Companies are generally investing in similar technologies. (See Exhibit 4.) 3D printing for prototyping, simulation-based design, predictive analytics, and real-time monitoring are the most commonly implemented technologies, which suggests that these capabilities may soon be table stakes for competing in A&D. But frontrunners apply these technologies more broadly across their functions. They implement a digital technology in an average of 13 functions, compared with only 9 functions for followers.
The formal enablers of a digital organization—including structures, leadership positions, talent strategies, digital roles, and capabilities for agile development—are far more prevalent in the organizations of frontrunners. For example, frontrunners are more likely to have established formal structures, such as a digital organization at the corporate center or in business units or shared services. The biggest differentiator between frontrunners and followers is having a chief digital officer (CDO), although few companies have created this leadership position. Frontrunners are also more likely to have established digital roles, especially for data scientists and leaders responsible for the user interface and user experience.
Roles must change as A&D companies adopt digital technologies, but finding the right people will be a challenge. Today, frontrunners are somewhat more likely than followers to look outside their organization, sourcing talent from other A&D companies and universities, rather than retraining current employees.

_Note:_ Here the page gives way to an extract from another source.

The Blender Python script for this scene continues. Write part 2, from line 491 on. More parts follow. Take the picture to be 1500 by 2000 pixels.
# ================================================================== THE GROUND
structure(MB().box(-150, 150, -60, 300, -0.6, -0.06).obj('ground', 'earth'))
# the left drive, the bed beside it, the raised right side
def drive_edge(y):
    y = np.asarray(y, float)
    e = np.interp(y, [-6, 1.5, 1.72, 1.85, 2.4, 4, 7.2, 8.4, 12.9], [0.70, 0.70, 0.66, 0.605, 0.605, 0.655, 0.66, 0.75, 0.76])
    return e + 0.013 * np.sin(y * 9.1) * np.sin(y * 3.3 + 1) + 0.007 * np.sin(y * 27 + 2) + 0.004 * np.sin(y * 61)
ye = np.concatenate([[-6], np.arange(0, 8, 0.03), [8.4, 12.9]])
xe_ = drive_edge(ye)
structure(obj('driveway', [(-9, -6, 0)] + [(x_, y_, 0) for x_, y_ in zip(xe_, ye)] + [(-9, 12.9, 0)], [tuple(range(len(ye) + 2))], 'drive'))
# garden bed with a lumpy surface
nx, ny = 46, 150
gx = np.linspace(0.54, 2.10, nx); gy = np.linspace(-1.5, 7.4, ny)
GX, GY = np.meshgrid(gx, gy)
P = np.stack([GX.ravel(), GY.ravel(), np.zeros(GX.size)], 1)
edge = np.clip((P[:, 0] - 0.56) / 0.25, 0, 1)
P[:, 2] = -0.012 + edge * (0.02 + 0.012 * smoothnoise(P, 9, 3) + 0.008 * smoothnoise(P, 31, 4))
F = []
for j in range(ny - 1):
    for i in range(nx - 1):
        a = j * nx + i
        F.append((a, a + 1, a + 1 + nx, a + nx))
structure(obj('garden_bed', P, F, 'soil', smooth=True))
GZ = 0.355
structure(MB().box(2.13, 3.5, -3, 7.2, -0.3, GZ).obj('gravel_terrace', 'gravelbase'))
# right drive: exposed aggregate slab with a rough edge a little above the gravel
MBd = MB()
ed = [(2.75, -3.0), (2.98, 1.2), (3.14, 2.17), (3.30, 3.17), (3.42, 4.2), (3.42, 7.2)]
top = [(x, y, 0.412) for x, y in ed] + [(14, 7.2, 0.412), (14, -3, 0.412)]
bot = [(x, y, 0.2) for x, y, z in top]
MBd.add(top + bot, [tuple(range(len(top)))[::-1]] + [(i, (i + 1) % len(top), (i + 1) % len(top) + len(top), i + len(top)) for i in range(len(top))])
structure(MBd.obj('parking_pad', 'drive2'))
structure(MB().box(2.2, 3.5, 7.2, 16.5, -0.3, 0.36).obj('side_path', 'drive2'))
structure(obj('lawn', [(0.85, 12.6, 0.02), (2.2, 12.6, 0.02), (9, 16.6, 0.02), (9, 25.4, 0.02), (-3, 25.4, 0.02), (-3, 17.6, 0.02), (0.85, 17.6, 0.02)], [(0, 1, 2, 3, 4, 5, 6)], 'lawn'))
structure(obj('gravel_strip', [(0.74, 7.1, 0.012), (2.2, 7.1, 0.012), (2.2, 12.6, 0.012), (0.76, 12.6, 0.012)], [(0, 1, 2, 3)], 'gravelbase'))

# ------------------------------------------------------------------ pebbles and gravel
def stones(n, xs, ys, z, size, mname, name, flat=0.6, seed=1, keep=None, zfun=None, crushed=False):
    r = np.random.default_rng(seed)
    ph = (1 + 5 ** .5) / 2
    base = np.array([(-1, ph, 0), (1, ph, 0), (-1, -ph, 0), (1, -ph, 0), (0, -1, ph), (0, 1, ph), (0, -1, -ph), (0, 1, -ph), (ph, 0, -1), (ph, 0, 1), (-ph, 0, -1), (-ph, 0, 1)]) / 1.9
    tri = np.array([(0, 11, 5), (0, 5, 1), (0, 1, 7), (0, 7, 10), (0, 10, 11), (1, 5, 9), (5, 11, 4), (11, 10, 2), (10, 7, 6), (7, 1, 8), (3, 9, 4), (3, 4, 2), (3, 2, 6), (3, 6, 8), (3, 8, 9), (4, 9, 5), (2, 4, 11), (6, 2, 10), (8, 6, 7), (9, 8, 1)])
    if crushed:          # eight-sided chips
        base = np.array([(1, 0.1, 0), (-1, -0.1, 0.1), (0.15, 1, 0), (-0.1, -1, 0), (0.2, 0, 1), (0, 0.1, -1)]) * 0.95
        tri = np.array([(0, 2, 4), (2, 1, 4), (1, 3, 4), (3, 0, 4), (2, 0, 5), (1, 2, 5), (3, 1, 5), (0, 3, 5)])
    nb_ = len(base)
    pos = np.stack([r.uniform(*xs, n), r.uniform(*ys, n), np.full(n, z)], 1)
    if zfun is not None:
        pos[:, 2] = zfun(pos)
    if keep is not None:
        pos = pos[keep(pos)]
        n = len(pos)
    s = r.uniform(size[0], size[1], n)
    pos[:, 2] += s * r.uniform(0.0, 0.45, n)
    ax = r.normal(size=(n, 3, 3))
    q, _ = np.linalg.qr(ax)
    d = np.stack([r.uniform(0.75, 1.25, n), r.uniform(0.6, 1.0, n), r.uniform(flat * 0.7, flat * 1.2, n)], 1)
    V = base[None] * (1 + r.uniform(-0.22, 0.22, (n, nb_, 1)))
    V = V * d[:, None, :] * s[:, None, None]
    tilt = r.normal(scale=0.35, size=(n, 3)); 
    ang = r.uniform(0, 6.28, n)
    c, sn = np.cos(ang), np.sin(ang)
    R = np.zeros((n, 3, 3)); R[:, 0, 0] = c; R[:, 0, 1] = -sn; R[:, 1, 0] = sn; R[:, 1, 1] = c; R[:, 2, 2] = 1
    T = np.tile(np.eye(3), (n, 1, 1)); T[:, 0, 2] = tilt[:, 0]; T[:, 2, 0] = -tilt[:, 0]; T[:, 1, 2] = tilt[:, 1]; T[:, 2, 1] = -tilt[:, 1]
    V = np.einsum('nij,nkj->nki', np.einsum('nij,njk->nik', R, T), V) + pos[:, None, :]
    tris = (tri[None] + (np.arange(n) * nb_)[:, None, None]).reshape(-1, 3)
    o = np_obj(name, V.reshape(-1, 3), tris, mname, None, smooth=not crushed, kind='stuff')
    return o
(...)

Frontrunners and followers cited similar challenges in adopting digital, with both ranking culture as the top challenge. For frontrunners, the next most frequently cited challenges were finding the right digital solution, demonstrating the benefits of digital, and identifying the right technology provider or partner. For followers, demonstrating the benefits of digital stood out as the second most important challenge.
Before launching a new digital strategy, A&D companies should assess their current level of adoption in order to uncover key gaps in capabilities and the most important challenges. BCG has developed a comprehensive digital health check, the Digital Acceleration Index, that draws upon our experiences with many companies and industries. The index provides insight into the maturity of processes and capabilities across 27 topics relative to best-in-class levels and helps identify specific interventions. In addition, we have developed targeted health checks that assess the maturity of digital service offerings, digital sales and marketing, Industry 4.0 adoption, and enablers.
Once a company has determined its starting point, it can design a program to augment its strengths and address its weaknesses. Whether an A&D company is a frontrunner trying to extend its lead or a follower seeking to catch up, a program for digital adoption should be guided by the following set of imperatives:
The fact that a company’s level of investment in digital technology does not correlate with success is both a warning sign and a beacon of hope. The winners in the race to extract value from digital will be those companies that define a vision to guide their investment decisions and establish the right supporting structures, roles, and culture. However, because the digital race has no finish line, even today’s frontrunners may be tomorrow’s followers. As more companies adopt similar approaches and digital tools become cheaper, the first-mover advantage erodes. To stay ahead as competitors catch up, companies must ensure that their digital strategies continuously evolve.